Был ли это тот самый зверь, что утопил лося у соседа, — неизвестно.
На своих лесных охотничьих угодьях я обнаружил останки еще двух лосей. И эти животные задраны медведем возле водоемов. Один лось утонул в воде. На поверхности льда торчал небольшой отросток рога, а при внимательном осмотре я обнаружил лосиную шерсть. Предположив, что подо льдом находится лось, прорубил лед и обнаружил хорошо сохранившуюся тушу лося. Медведь съел только ребра и внутренности. Задняя нога у животного сломана ударом медвежьих лап. У останков другого лося я также обнаружил травму кости задней ноги. Можно предположить, что медведь, скрадывая лосей, внезапно нападал на них у водоемов и ударом мощных лап ломал ногу, а потом топил жертву, прыгнувшую в воду.
В ту зиму медведей-шатунов не наблюдалось, значит, популяция лося обеспечила медведей кормом.
Нет никакого сомнения в том, что в условиях таежных биоценозов бурого медведя нельзя относить к числу вредных хищников и, по моему мнению, их отстрел до залегания в берлоги необходимо запретить. Охота на берлогах не наносит значительного ущерба его популяции, так как находят их случайно, и в большинстве случаев охотники-промысловики не упустят возможности отстрелять обнаруженного медведя, становясь в один ряд со злостными браконьерами.

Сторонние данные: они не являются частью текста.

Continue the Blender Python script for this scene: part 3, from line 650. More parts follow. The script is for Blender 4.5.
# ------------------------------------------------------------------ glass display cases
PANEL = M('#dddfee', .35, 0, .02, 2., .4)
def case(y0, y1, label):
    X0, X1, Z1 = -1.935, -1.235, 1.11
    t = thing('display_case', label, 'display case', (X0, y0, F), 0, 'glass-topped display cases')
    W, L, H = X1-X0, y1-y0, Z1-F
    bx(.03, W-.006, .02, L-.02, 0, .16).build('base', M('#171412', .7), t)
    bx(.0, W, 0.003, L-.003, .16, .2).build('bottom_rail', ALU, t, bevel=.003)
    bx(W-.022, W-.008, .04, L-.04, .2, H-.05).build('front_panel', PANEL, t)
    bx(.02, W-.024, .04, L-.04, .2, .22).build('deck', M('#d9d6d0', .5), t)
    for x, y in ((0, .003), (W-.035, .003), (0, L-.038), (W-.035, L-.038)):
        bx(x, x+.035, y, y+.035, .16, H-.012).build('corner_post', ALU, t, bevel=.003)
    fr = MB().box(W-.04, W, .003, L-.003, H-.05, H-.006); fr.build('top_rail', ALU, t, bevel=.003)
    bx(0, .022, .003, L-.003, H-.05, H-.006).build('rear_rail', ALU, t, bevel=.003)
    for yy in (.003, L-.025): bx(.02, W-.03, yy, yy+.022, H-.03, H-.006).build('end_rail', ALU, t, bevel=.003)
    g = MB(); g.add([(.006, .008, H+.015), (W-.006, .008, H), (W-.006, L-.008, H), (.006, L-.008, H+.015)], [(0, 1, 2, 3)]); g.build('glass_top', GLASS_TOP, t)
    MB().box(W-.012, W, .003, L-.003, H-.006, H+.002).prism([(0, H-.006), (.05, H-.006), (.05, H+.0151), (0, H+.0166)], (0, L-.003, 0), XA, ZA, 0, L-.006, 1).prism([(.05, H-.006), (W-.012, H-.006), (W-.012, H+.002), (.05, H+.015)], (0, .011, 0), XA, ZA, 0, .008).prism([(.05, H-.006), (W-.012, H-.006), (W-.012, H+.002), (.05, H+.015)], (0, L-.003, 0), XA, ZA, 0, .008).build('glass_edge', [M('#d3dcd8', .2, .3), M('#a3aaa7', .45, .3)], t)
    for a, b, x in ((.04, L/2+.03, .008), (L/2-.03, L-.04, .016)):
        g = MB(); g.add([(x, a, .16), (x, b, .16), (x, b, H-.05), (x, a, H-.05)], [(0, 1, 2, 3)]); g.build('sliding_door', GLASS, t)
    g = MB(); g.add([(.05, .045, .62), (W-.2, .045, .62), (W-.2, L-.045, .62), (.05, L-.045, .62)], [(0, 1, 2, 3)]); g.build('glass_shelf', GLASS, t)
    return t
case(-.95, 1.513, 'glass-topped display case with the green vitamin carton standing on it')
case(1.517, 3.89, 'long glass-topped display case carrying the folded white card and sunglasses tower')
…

Доход государству от реализации лицензий на отстрел медведя минимальный, а как средство контроля сомнителен. В некоторых регионах их можно отменить, одновременно введя полный запрет его отстрела до залегания в берлогах, то есть сроки охот на медведей установить на тот период, когда идет добывание пушных зверей.